◆ **GOAL**
Write the material out again, line by line, exactly as it is.

━━━

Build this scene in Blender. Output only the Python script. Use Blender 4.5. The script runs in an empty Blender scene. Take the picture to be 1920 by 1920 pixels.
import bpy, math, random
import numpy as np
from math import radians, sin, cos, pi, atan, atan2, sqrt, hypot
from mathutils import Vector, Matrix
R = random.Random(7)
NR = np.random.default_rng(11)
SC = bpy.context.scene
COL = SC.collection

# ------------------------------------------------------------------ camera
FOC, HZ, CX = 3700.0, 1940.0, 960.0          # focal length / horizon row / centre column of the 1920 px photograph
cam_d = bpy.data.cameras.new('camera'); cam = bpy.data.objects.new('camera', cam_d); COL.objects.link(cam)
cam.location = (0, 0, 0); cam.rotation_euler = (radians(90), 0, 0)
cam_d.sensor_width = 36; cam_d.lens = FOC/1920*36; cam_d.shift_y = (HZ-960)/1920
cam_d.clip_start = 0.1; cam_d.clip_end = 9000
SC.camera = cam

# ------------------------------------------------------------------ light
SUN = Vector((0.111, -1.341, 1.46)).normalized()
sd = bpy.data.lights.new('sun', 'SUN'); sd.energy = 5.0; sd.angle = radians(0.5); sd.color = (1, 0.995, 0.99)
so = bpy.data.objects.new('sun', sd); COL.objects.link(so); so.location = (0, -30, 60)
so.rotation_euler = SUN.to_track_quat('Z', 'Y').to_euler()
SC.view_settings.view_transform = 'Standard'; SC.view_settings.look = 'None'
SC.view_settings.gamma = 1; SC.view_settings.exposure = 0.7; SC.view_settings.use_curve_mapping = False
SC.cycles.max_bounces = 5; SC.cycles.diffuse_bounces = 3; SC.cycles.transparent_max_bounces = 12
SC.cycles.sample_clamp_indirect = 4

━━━

◆ **SOLUTION FOR THIS PROBLEM**
Build this scene in Blender. Output only the Python script. Use Blender 4.5. The script runs in an empty Blender scene. Take the picture to be 1920 by 1920 pixels.
import bpy, math, random
import numpy as np
from math import radians, sin, cos, pi, atan, atan2, sqrt, hypot
from mathutils import Vector, Matrix
R = random.Random(7)
NR = np.random.default_rng(11)
SC = bpy.context.scene
COL = SC.collection

# ------------------------------------------------------------------ camera
FOC, HZ, CX = 3700.0, 1940.0, 960.0          # focal length / horizon row / centre column of the 1920 px photograph
cam_d = bpy.data.cameras.new('camera'); cam = bpy.data.objects.new('camera', cam_d); COL.objects.link(cam)
cam.location = (0, 0, 0); cam.rotation_euler = (radians(90), 0, 0)
cam_d.sensor_width = 36; cam_d.lens = FOC/1920*36; cam_d.shift_y = (HZ-960)/1920
cam_d.clip_start = 0.1; cam_d.clip_end = 9000
SC.camera = cam

# ------------------------------------------------------------------ light
SUN = Vector((0.111, -1.341, 1.46)).normalized()
sd = bpy.data.lights.new('sun', 'SUN'); sd.energy = 5.0; sd.angle = radians(0.5); sd.color = (1, 0.995, 0.99)
so = bpy.data.objects.new('sun', sd); COL.objects.link(so); so.location = (0, -30, 60)
so.rotation_euler = SUN.to_track_quat('Z', 'Y').to_euler()
SC.view_settings.view_transform = 'Standard'; SC.view_settings.look = 'None'
SC.view_settings.gamma = 1; SC.view_settings.exposure = 0.7; SC.view_settings.use_curve_mapping = False
SC.cycles.max_bounces = 5; SC.cycles.diffuse_bounces = 3; SC.cycles.transparent_max_bounces = 12
SC.cycles.sample_clamp_indirect = 4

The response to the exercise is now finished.